The two wines I tasted today were a 2015 Blazon Pinot Noir
from Lodi and a 2015 Sola California Pinot Noir, no appellation. I honestly have to say that the only good
thing about these two wines is the picture that I staged them with. I now understand all those people that used
to come into the tasting room and tell me they didn’t like wine, because if all
they had tasted was Pinot Noir, which seems to be the darling of the day, I
would feel the same way. I used the same
tasting strategy as yesterday, taster glass, Pinot Noir glass, regular
glass. None of them made a
difference. I would not buy either one
of these and I do not know anyone that I dislike so much that I would suggest
them.
2015 Blazon Pinot
Noir-13.2% alcohol- $8.98- The color depth was watery, clarity clear and
color along the ruby side. In the taster
glass, the aroma was low, smelling of cardamom, it started off with a cranberry
tart flavor but ended in wet dog. The
Pinot Noir glass had an aroma of alcohol, but the tasting was just the
same. In the regular wine glass, I
smelled musty dust, it was not as tart, but still ended in wet dog. I gave this a 1 star.
2015 Sola-13.5%
alcohol-$7.99- The color depth was watery, clarity clear and color hue
garnet. The aroma was of moderate
intensity. The aroma was the same in all
3 glasses. I could not place it at
first, I knew it was something from my childhood, and not a pleasant memory,
and then it hit me, Lilt home perm kit.
I don’t know if anyone else has had those, my mother did them
incessantly on my straight hair when I was a child. The liquid she put on my head smelled
horrible, was cold and dribbled down the front of my head and most times got
into my nose and mouth and ears. As you can tell
it was not a pleasant experience. I did
not even want to put this wine in my mouth, but as you know sometimes your
journey in life demands you to do things you do not want to do, so I pressed
on. I wish I had not. It tasted just like the Lilt Perm. I did not even give this any star. It was awful.

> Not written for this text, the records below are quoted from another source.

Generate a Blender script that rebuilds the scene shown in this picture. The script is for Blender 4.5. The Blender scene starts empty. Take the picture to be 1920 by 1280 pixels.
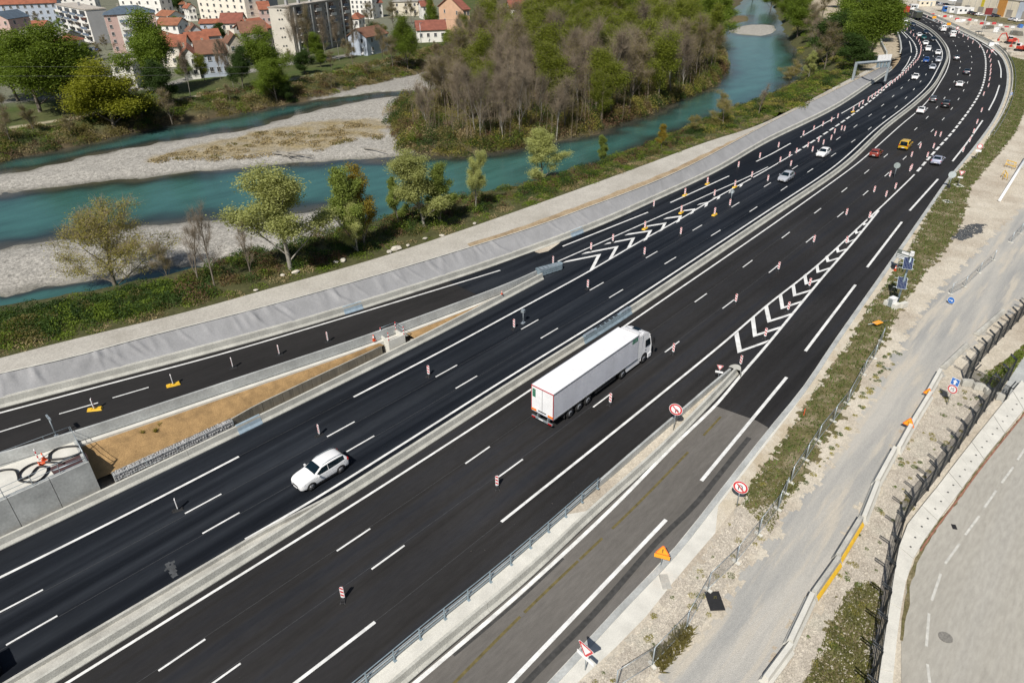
import bpy, bmesh, math, random
import numpy as np
from mathutils import Vector, Matrix
from mathutils.geometry import tessellate_polygon
random.seed(7); rng = np.random.default_rng(11)
R_ = math.radians
sc = bpy.context.scene
COL = sc.collection

# ------------------------------------------------------------------ camera
CF, CP, CR, CY, CH, CX0, CY0 = 1285.0, 0.538, -0.017, 0.743, 38.8, -3.9, -33.3
_F = np.array([math.cos(CY)*math.cos(CP), math.sin(CY)*math.cos(CP), -math.sin(CP)])
_R0 = np.array([math.sin(CY), -math.cos(CY), 0.0]); _U0 = np.cross(_R0, _F)
_R = math.cos(CR)*_R0 + math.sin(CR)*_U0; _U = np.cross(_R, _F)
_C = np.array([CX0, CY0, CH])
cam_d = bpy.data.cameras.new('camera'); cam = bpy.data.objects.new('camera', cam_d); COL.objects.link(cam)
cam_d.sensor_fit = 'HORIZONTAL'; cam_d.sensor_width = 36.0; cam_d.lens = CF/1920*36
cam_d.clip_start = 0.5; cam_d.clip_end = 8000
cam.matrix_world = Matrix(((_R[0], _U[0], -_F[0], _C[0]), (_R[1], _U[1], -_F[1], _C[1]), (_R[2], _U[2], -_F[2], _C[2]), (0, 0, 0, 1)))
sc.camera = cam
# ------------------------------------------------------------------ sky and sun
SUN_EL, SUN_AZ = R_(48.5), R_(20.0)            # shadows fall towards (cos AZ, sin AZ)
w = bpy.data.worlds.new('World'); sc.world = w; w.use_nodes = True
nt = w.node_tree; nt.nodes.clear()
sky = nt.nodes.new('ShaderNodeTexSky'); sky.sky_type = 'NISHITA'; sky.sun_disc = False
sky.sun_elevation = SUN_EL
sky.sun_rotation = math.atan2(-math.cos(SUN_AZ), -math.sin(SUN_AZ))
sky.air_density = 1.0; sky.dust_density = 1.2; sky.ozone_density = 1.0
bg = nt.nodes.new('ShaderNodeBackground'); bg.inputs[1].default_value = 0.062
wo = nt.nodes.new('ShaderNodeOutputWorld'); nt.links.new(sky.outputs[0], bg.inputs[0]); nt.links.new(bg.outputs[0], wo.inputs[0])
sd = bpy.data.lights.new('sun', 'SUN'); sd.energy = 5.0; sd.angle = R_(0.53); sd.color = (1.0, 0.955, 0.88)
sun = bpy.data.objects.new('sun', sd); COL.objects.link(sun)
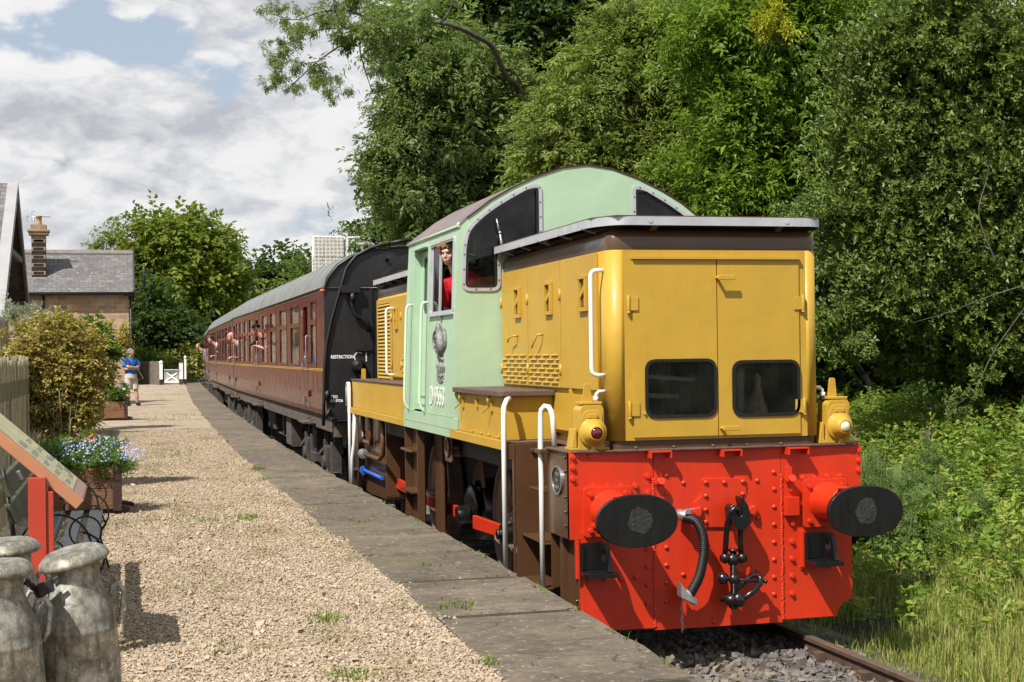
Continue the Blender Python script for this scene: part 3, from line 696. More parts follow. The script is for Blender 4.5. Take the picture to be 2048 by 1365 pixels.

Now maybe there is someone out there whose “perm” experience was not as
traumatic as mine, but I prefer not to go back to the past, at least those
memories that were not nice. I am sure
my Mom meant well, and if I had never had one, I would not be able to compare
this wine to it, so I guess I needed it, well at least one, not 10.
Which brings me
to the question, why am I continuing to do this when I am not really having
fun, I mean, life is supposed to be fun, and yes, we have moments in our lives
when they are not so fun, but at my age, I have a choice in most my moments
whether they are enjoyable or not. I may
not make it to 25 Pinot Noirs. I will
probably buy a few more, but honestly after 15, you would think I would have
found more than 1 that was palatable.
But then again, I hate liver (another childhood trauma), and I don’t
care how it is fixed, I am not going to eat it.